I decided to call it quits on my amateur documentation and walked back to my car, the man following me until a bush came between us and he lost sight of me. I got into my car and drove up to the stop sign, then drove off, just as a large unmarked cube van rolled onto the street I was leaving. Eerily the driver stared me down as he took the turn.

I was curious, so I parked my car illegally next to the AESC and walked to the head of the street, hoping I wasn’t seen. I saw a man jump down from the van’s passenger side, as the man from the porch walked to the curb and greeted him.

I then realized that the van was not unmarked, but bore the name of a delivery company. Nothing curious would be happening with these signs.
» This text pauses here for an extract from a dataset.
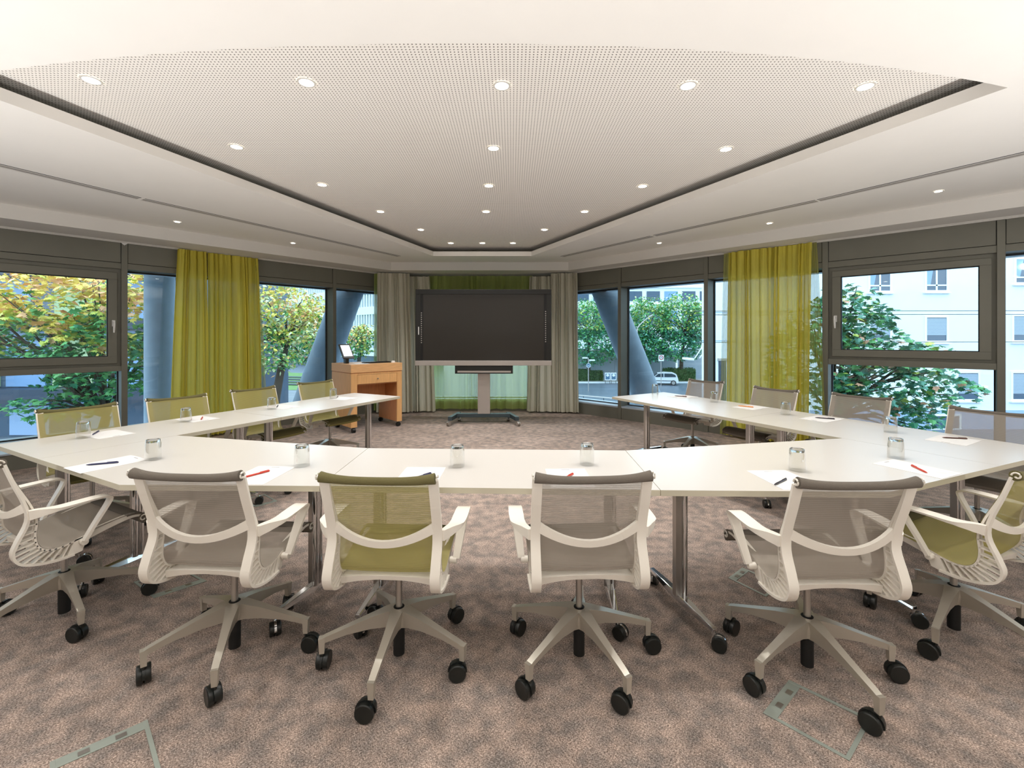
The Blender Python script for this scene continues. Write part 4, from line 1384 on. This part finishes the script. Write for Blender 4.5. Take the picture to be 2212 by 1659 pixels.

The narrative would have continued on a TV show with me being kidnapped and plenty of blood being shed.

Why is that relevant? This sign is a television set in the living room of your daily travels. Though the volume is always muted, the picture is always running, and the effect is similar to that achieved by the Riddler’s device in Batman Forever, sucking away the brains of the motorists.

No, this screen promises excitement, but only delivers the banality of an infinite commercial break. Its method is to wear the passersby through visual attrition. Billboards do not attack you the way this screen does, with flashing lights and images. Billboards do not yell at you with brightness, “Check this out you already distracted driver!” Billboards are not television sets. Nor should they be.

But this futile lamenting will only accomplish nothing. What we need is action in the future to oppose a proposal to illuminate a certain geospatial coordinate with advertising. This beast is a sign that Abbotsford welcomes lying down on its back whoever she’ll take in whatever form of outrageousness.

What’s next, military ads popping up on campus? Ha! As if the university’s student union would be so whorish as to accept an offer from sanctioned murderers.